* **Provided records**:
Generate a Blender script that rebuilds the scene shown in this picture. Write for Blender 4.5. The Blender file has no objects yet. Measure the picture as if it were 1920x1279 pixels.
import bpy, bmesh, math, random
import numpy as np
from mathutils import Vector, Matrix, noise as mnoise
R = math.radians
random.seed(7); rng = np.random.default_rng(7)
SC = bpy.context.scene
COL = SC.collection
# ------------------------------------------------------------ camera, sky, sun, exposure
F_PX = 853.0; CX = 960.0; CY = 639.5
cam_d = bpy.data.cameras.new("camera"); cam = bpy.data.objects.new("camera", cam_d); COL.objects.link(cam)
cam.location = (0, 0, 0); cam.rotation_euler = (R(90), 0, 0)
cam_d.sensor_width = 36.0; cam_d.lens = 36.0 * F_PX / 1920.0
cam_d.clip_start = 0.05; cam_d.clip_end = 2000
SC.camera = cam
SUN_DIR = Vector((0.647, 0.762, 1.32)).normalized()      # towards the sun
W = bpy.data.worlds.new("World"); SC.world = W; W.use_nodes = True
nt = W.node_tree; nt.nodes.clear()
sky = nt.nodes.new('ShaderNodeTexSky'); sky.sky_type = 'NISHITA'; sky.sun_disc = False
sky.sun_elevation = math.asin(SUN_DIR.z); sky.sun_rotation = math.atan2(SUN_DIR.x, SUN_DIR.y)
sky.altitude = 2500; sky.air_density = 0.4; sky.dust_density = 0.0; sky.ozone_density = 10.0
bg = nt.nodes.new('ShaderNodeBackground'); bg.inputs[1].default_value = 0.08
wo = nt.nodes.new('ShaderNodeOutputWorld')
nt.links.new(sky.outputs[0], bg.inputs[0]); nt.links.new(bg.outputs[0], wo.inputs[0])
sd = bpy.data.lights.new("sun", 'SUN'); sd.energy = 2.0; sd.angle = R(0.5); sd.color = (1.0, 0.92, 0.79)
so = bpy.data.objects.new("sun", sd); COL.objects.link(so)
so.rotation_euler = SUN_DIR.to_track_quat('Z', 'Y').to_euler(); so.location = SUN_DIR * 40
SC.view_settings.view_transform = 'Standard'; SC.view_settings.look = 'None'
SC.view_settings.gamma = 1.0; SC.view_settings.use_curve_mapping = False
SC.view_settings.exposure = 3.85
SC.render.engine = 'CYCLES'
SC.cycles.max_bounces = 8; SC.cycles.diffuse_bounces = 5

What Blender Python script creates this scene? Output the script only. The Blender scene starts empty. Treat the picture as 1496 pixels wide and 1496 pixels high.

* **Job**: Say how many lines of the data include the string "picture". Nothing other than the number should be given.

* **Worked answer**: 2